Of course rolling resistance isn’t the only factor that matters. When making a purchase, you should always choose a product that will offer good values across a range of performance parameters.

New tyre

A tyre must offer good values for a range of parameters, not only rolling resistance.


Tyre Size

  • The lower the tyre height, the more rigid it will be and this results in a lower rolling resistance
  • A tyre which is narrower by 1 cm has approximately a.1.5% lower aerodynamic resistance.
  • Changing the rim width may also influence the tyre’s rigidity and, consequently, affect its deformation and rolling resistance.

Because of these factors, a low tyre profile will reduce the tyre’s rolling resistance. However, low profile tyres have their own pros and cons, which should be considered before choosing this option.

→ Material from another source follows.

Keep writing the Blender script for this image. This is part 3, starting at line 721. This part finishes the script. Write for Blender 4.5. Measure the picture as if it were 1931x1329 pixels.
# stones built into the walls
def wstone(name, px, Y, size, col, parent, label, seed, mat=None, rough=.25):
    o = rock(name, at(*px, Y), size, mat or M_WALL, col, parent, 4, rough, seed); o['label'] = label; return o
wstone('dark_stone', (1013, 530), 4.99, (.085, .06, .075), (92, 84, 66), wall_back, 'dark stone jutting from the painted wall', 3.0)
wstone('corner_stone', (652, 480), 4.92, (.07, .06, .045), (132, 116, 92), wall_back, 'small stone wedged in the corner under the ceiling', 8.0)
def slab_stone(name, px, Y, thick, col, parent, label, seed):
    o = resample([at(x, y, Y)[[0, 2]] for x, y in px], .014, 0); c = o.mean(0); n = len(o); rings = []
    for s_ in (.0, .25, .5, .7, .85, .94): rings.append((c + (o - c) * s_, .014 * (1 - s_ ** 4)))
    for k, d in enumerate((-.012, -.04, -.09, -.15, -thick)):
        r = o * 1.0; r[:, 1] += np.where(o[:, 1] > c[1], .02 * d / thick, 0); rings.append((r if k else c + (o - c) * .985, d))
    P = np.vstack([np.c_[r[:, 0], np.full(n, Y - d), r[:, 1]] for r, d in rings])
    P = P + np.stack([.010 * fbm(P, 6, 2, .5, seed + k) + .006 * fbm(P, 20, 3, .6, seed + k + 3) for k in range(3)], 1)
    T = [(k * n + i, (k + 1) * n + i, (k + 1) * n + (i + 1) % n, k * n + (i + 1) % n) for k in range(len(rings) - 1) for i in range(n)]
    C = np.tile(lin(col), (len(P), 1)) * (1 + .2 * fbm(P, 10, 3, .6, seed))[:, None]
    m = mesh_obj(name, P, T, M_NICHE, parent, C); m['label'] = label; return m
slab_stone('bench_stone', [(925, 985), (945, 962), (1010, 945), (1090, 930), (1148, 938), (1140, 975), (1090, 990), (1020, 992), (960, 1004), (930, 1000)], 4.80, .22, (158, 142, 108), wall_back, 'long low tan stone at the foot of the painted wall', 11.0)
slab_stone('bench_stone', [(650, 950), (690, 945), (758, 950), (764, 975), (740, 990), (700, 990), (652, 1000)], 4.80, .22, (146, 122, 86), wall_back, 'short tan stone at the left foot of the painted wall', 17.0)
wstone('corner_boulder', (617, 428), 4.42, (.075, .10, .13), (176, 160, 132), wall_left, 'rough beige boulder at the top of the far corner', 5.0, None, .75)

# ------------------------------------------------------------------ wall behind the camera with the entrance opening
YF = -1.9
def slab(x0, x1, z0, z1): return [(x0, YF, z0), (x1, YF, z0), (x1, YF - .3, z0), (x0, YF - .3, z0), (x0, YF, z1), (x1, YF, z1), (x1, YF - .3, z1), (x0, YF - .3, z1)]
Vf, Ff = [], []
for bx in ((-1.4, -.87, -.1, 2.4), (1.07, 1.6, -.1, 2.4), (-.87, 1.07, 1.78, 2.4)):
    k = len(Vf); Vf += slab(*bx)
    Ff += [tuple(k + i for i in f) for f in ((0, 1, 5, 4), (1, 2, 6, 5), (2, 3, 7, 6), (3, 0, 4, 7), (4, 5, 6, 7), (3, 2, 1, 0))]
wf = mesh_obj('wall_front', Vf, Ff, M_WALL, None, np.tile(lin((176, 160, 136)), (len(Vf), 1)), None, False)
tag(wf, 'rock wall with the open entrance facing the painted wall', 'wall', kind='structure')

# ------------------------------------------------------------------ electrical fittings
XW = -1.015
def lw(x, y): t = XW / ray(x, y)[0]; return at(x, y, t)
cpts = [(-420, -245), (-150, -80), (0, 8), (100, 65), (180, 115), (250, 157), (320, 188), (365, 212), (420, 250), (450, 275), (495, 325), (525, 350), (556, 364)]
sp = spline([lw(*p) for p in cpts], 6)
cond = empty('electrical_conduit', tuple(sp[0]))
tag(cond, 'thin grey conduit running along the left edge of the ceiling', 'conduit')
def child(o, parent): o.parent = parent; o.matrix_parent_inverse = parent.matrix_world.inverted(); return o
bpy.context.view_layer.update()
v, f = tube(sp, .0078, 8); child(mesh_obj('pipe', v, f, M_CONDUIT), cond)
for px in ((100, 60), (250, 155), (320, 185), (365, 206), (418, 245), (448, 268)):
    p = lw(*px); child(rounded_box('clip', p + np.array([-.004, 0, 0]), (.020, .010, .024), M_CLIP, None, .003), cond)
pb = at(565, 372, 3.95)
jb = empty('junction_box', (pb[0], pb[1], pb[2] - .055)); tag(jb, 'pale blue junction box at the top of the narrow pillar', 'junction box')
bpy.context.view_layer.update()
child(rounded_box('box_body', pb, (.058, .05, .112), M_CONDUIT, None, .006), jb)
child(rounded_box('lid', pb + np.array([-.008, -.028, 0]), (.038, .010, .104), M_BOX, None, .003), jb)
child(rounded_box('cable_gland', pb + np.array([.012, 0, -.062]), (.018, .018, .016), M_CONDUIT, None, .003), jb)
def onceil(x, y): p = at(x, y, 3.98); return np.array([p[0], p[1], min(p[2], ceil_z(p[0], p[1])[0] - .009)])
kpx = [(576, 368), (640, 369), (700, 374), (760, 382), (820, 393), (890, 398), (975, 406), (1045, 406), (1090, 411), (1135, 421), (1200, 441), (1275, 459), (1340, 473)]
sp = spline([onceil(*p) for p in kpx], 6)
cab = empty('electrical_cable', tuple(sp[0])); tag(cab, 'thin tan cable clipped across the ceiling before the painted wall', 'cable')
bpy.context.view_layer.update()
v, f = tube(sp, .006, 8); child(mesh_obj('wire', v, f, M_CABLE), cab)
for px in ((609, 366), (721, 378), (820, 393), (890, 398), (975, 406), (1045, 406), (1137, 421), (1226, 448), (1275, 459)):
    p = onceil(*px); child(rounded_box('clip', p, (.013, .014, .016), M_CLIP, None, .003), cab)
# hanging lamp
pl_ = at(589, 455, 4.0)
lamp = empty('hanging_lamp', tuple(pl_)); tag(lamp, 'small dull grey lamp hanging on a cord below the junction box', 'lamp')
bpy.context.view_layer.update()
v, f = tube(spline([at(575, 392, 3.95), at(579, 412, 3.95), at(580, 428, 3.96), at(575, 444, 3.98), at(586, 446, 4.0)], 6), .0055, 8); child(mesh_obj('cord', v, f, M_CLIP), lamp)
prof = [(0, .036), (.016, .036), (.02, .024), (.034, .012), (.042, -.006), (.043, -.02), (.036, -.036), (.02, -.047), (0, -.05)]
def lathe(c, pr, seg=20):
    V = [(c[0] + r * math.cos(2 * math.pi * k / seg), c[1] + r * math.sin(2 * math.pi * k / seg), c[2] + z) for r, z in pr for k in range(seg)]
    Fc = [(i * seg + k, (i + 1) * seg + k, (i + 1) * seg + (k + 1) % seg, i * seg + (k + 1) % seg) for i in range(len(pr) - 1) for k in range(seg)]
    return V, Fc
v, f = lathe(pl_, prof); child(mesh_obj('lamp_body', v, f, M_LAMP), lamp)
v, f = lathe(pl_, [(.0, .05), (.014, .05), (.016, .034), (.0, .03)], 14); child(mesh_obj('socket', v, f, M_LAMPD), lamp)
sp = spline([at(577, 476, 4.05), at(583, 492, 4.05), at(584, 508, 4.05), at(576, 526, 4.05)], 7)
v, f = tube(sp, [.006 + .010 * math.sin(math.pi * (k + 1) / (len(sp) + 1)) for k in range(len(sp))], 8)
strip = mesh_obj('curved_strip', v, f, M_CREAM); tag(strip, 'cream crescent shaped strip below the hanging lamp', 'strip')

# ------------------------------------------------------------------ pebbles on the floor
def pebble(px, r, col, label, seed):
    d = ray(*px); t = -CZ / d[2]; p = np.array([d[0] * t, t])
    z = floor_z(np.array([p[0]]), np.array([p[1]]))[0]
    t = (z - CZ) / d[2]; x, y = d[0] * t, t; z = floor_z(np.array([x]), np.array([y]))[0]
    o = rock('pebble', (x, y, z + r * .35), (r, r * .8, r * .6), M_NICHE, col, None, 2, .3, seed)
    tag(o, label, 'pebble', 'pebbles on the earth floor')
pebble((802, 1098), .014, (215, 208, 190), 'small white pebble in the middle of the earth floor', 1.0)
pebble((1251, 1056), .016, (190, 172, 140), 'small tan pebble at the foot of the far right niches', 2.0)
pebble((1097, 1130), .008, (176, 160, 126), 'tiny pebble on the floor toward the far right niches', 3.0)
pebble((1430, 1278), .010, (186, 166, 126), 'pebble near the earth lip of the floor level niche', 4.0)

Tyre Wear (Technical Condition)

  • The more worn a tyre is, the lower the rolling resistance
  • In the case of a worn tyre, its mass decreases and it undergoes a lesser degree of compression during travel, increasing its rigidity
  • Of course, a worn out tyre has other issues, such as a lack of grip and a decreased resistance to aquaplaning.
A tyre with tread depth of 1.6 mm

A tyre with a tread depth of 1.6 mm may have 20% less rolling resistance than a new product. At the same time there is a decrease in its grip on wet surfaces.


Tyre Pressure

  • Low tyre pressure causes a greater compression of the tyre and less squeezing of the tread blocks when in contact with the road surface.
  • As a result, a reduction in pressure by 0.3 bar means a 6% rise in rolling resistance
  • A reduction in pressure by 1 bar results in a 30% rise in rolling resistance, increasing fuel consumption by several percent.

Conditions Of Tyre Use

A higher ambient temperature causes a reduction in rolling resistance. The reason for this is due to the increase in pressure and the attainment of the tyre optimum working temperature. This is especially true during the warmer months and, thus, with summer tyres.

The impact that tyres can have on fuel consumption is a fact, resulting from the influence of various factors. Because of this, it is something that drivers should always consider and modern EU tyre labels indicate a tyre’s given rolling resistance (in fact, the labels are part of an initiative to encourage better rolling resistance across all tyres).

However, you should also remember that it is not just the tyres that influence a vehicle’s fuel consumption. Naturally, buying tyres with a low rolling resistance is beneficial, but it is also necessary to drive in an economical fashion. Eco-driving experts recommend:

  • Do not warm up the engine while stationary
  • Do not accelerate rapidly or dynamically (such as changing to higher gears as soon as possible)
  • Using the engine to brake

Ultimately, there are quite a few conditions to consider. When it comes to tyres, a lower rolling resistance has some drawbacks, so you should also look for tyres that compensate this, such as asymmetrical and directional tyres.